The market maker said it welcomed the fact that the Court of Appeal had confirmed that SNC was defrauded by Citibank in connection with the purchase of 28 million Ferranti shares in July 1989.
'Smith New Court is naturally disappointed that the Court took a different view of the law to that taken by the judge below and as a result of this reduced the damages awarded. Smith New Court will be seeking leave to take this point to the House of Lords.'
Citibank, a division of American bank Citicorp, had no comment.
In March 1992 the High Court made an award to SNC of the difference between the pounds 23m it paid for Ferranti shares at 82p each, and their true value, which Mr Justice Chadwick decided was only 44p.
Yesterday the Appeal Court found that the judge was wrong in setting the true value on the basis of share price reductions caused by a gigantic fraud on Ferranti by American arms dealer James Guerin, which did not come to light until months after the SNC purchase.
Lords Justices Nourse, Rose and Hoffmann said the ruling wrongly assumed 'omniscience' on the part of the market.
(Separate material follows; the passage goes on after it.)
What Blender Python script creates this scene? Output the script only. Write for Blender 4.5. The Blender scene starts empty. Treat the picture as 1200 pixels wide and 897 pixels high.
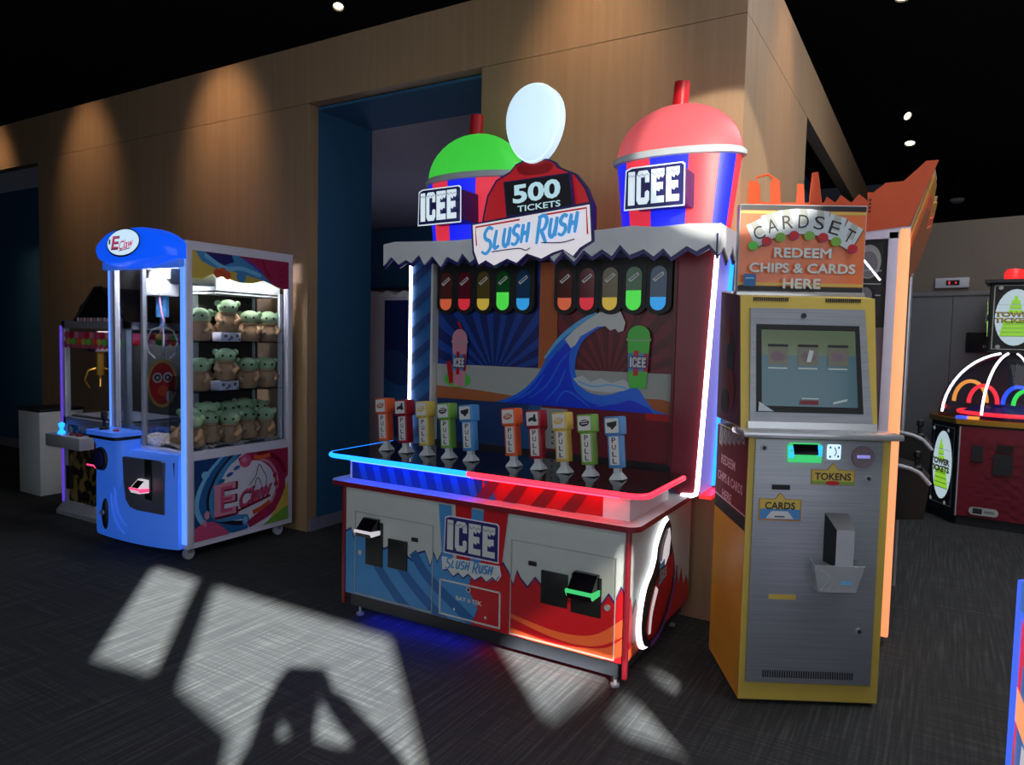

That was an arbitrary and irrational assumption.
The true value at time of purchase was 78p - the price SNC would have been willing to pay for a 'bought deal' if it had not been led to believe there were other bids. In its damages action, SNC complained that it was induced to buy the shares at 82p in July 1989 by false representations from the then head of private banking at Citibank, Christopher Roberts.